An Automated Optical Inspection (Aoi) System for Three-Dimensional (3d) Defects Detection on Glass Micro Optical Components (Gmoc)

As wavelength division multiplexing (WDM) being widely deployed, large number of glass micro optical components (GMOC) are utilized in optical transceivers. Visual inspection for these GMOCs is a necessary and critical manufacturing step for quality and reliability control. However, due to the facts that the glass components are usually transparent and defects are typically small and located randomly in 3D, manual inspection is often labor intensive and time consuming while the automated optical inspection (AOI) hasn’t been able to provide desirable accuracy and efficiency. In this paper, an AOI system incorporating 3D video acquisition and a novel machine-learning algorithm based on a two-stage neural network was developed successfully for 3D defects detection on GMOCs. It consists of a robotic arm for moving the parts in 3D, a camera with an illumination module for video acquisition of a part moving in 3D, and a video streaming processing unit empowered by a machine vision algorithm to detect the defects on GMOCs in real time on a production line. The robotic arm enables the fixed camera capture multi-perspective video of a test sample without having to refocus.
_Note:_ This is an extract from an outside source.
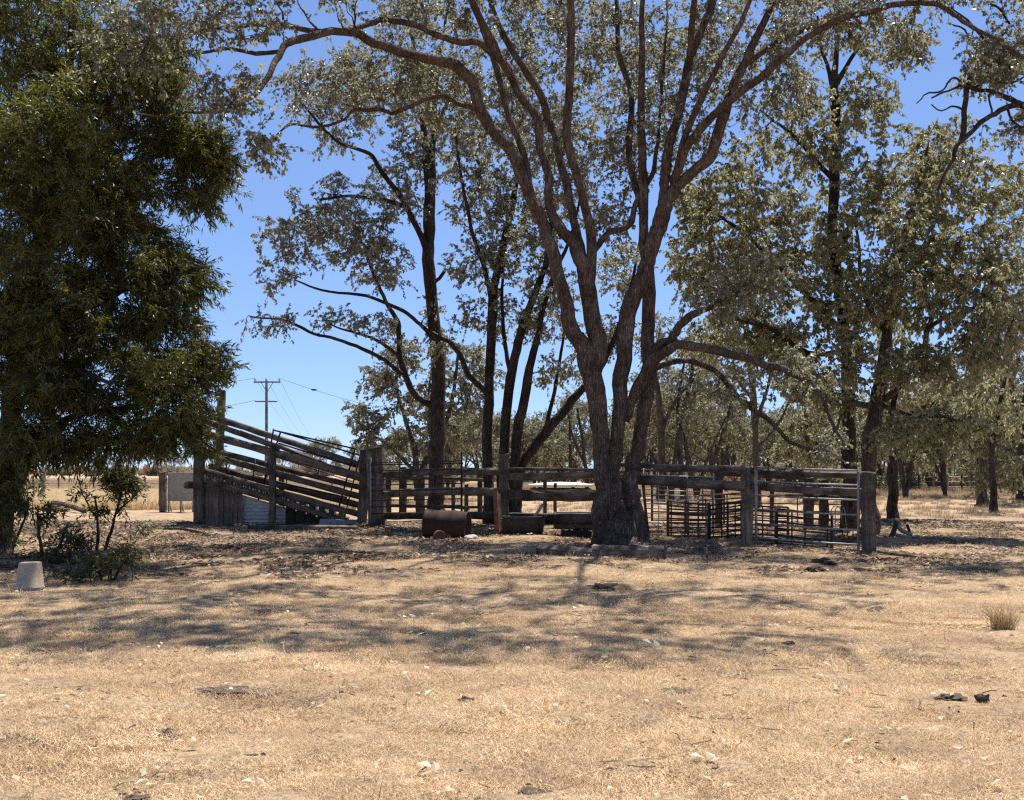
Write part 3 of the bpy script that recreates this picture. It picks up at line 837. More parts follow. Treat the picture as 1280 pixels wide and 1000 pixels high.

The two-stage machine learning network is based on a modified YOLOv4 architecture with addition of color channel separation (CCS) convolution, an image quality evaluation (IQE) module, and frame fusion module to integrate the single frame detection results. It is capable of processing the multi-perspective video stream in a coarse-to-fine manner in real time for defects detection. Trained with 30 samples, the AOI system achieved very promising performances with a recall rate of 1, a detection accuracy of 97%, and an inspection time of 48s per part.